** The task **
Check each line of the listing below for the string "pixels", and copy the ones that have it.
## Begin Data excerpts
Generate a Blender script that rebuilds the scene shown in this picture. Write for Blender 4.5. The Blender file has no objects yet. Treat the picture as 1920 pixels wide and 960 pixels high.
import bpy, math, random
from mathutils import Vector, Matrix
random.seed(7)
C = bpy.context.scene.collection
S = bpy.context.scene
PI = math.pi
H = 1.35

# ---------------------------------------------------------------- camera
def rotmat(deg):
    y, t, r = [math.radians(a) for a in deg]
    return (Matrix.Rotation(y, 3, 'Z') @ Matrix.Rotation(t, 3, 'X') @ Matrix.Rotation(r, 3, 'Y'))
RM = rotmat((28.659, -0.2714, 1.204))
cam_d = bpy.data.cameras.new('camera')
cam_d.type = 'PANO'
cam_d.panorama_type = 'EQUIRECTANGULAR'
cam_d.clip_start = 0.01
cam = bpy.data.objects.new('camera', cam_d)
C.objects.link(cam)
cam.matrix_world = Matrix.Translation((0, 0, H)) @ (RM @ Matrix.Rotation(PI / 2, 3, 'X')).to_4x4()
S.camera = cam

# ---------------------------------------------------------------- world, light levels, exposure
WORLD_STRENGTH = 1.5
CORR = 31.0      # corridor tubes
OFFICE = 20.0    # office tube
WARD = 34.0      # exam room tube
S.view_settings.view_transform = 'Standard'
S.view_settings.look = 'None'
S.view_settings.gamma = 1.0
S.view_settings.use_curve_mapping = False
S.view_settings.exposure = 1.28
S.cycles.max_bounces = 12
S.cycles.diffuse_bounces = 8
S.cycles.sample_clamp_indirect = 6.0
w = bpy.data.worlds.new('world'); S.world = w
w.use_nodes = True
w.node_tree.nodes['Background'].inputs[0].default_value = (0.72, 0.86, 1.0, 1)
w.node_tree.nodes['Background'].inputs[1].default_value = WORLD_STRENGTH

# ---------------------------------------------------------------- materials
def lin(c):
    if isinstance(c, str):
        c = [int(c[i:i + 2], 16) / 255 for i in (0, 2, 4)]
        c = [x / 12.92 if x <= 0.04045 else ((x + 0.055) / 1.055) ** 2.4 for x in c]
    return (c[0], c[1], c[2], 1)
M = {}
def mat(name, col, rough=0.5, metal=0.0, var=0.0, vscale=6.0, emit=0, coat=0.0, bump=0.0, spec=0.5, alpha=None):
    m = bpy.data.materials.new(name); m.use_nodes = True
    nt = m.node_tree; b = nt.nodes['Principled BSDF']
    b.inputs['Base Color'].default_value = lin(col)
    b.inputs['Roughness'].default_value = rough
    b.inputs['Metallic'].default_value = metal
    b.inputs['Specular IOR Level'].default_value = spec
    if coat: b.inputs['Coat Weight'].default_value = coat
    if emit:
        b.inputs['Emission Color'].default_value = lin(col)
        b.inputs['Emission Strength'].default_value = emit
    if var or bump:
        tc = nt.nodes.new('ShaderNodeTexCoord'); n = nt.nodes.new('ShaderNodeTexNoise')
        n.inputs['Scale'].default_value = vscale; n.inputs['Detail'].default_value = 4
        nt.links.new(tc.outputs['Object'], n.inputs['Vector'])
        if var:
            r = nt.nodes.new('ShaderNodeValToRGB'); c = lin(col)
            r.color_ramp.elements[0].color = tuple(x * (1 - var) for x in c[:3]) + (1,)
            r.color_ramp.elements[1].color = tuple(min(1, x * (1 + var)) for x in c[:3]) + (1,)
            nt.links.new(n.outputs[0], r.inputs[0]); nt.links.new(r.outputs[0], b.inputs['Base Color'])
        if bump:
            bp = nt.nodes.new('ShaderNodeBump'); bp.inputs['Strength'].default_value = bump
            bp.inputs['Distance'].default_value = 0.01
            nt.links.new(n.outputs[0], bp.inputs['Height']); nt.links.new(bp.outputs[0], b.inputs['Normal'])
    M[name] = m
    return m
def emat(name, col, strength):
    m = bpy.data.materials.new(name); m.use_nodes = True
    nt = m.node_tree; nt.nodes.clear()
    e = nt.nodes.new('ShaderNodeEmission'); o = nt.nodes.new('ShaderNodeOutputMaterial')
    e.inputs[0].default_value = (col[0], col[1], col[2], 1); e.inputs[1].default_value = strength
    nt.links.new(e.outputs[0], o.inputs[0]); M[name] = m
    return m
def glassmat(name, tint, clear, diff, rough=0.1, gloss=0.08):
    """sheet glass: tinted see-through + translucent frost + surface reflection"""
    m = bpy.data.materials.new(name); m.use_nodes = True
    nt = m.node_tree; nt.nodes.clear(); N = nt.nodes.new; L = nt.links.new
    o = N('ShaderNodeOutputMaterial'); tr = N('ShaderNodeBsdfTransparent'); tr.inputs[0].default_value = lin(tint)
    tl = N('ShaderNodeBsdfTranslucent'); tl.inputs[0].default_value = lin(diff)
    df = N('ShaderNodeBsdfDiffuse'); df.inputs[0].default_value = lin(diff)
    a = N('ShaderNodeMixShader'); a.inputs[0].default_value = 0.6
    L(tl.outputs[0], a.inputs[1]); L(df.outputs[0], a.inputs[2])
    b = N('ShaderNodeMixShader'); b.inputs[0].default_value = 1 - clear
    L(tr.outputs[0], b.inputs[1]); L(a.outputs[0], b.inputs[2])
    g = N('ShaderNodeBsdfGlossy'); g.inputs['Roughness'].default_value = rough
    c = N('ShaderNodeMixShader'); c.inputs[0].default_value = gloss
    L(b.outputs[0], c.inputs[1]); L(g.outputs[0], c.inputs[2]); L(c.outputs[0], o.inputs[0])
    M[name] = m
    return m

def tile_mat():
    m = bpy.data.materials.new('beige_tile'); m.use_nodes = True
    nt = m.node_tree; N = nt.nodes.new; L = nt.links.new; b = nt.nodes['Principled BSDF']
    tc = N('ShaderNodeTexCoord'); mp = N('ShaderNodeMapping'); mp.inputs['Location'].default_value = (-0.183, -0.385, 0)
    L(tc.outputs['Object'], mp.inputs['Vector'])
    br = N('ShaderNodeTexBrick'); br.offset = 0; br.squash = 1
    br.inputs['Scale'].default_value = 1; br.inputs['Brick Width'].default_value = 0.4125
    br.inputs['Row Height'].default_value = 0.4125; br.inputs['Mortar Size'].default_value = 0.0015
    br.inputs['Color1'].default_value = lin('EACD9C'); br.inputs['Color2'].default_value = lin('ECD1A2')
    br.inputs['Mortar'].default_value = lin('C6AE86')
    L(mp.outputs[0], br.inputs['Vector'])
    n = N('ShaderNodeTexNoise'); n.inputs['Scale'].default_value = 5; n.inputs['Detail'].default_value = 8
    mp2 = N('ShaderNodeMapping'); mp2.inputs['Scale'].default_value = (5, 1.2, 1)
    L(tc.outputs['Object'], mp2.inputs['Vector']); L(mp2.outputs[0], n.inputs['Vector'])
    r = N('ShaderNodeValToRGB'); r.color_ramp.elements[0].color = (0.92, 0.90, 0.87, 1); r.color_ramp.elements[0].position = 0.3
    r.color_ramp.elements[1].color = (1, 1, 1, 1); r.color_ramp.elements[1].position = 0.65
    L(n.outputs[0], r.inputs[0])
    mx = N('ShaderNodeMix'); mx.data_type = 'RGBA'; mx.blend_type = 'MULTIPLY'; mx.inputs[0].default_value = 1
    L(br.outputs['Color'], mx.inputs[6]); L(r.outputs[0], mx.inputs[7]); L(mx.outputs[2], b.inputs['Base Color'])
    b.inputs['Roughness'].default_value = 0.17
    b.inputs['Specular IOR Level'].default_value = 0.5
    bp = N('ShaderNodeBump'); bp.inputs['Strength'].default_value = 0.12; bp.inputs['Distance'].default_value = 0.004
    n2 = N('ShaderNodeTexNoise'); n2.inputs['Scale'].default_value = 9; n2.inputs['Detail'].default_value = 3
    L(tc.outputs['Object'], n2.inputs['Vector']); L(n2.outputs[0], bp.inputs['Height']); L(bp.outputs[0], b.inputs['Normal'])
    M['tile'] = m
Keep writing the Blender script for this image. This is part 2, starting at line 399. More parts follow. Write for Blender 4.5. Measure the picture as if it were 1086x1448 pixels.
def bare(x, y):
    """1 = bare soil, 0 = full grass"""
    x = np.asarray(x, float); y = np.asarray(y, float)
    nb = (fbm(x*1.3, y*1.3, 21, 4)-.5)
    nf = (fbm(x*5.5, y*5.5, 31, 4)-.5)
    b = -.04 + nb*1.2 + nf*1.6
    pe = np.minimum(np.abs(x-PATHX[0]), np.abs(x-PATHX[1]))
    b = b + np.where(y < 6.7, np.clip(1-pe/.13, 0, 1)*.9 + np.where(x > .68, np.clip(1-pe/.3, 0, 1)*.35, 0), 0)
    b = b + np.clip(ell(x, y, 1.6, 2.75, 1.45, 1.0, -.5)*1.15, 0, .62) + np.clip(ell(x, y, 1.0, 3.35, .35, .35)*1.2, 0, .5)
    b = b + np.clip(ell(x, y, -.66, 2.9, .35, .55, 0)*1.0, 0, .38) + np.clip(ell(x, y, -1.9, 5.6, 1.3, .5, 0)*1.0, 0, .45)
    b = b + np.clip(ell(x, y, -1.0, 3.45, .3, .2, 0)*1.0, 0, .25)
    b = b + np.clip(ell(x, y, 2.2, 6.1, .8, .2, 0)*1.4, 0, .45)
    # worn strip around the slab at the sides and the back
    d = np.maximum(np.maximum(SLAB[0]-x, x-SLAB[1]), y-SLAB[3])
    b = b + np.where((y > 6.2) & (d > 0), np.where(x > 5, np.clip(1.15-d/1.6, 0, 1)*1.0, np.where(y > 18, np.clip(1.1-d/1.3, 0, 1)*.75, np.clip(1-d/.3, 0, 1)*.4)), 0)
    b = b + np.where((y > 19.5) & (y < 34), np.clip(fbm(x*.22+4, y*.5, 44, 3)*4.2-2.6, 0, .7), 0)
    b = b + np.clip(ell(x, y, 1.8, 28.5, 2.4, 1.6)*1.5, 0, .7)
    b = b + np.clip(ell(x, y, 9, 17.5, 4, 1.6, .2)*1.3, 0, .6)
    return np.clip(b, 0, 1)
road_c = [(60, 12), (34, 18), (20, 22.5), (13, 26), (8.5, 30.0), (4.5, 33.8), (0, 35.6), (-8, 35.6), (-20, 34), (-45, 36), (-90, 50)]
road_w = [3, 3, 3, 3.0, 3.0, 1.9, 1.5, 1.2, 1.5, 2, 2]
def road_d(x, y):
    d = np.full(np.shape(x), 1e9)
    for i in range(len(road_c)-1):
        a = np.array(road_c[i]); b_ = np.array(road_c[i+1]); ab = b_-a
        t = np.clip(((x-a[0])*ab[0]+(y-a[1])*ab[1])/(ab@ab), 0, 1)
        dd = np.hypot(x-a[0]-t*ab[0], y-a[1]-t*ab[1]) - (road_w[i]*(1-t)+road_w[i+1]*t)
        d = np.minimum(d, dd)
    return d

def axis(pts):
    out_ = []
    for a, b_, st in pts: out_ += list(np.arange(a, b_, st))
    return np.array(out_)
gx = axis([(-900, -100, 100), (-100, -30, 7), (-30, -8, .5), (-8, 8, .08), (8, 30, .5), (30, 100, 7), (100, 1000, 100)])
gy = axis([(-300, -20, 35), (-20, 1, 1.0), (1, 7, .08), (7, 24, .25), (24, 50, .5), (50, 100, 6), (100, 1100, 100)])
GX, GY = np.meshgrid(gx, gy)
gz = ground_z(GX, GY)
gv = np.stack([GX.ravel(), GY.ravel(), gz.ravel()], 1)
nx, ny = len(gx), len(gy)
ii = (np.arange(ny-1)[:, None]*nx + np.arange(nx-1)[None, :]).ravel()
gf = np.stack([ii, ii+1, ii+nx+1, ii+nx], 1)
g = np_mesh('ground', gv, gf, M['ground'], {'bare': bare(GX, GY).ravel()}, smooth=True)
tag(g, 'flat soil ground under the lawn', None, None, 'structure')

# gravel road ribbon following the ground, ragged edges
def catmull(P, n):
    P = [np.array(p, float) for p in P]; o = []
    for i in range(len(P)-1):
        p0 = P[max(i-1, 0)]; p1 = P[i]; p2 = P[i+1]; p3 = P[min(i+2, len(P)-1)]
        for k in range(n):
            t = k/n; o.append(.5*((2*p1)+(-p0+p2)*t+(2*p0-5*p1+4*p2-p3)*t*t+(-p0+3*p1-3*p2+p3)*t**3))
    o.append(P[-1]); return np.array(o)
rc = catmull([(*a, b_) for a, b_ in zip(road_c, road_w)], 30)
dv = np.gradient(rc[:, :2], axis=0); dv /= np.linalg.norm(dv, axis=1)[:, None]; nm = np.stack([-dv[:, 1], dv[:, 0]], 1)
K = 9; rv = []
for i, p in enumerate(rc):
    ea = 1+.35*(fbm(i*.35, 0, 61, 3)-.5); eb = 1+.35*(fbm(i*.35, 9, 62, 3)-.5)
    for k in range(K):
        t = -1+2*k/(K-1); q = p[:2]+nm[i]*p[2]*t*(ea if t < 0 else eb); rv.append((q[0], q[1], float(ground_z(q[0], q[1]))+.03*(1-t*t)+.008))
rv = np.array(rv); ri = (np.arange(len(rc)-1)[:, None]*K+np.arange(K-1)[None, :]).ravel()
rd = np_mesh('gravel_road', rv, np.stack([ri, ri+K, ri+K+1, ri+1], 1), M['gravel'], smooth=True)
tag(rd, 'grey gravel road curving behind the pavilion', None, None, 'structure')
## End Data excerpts
** Completed exercise **
Generate a Blender script that rebuilds the scene shown in this picture. Write for Blender 4.5. The Blender file has no objects yet. Treat the picture as 1920 pixels wide and 960 pixels high.
Keep writing the Blender script for this image. This is part 2, starting at line 399. More parts follow. Write for Blender 4.5. Measure the picture as if it were 1086x1448 pixels.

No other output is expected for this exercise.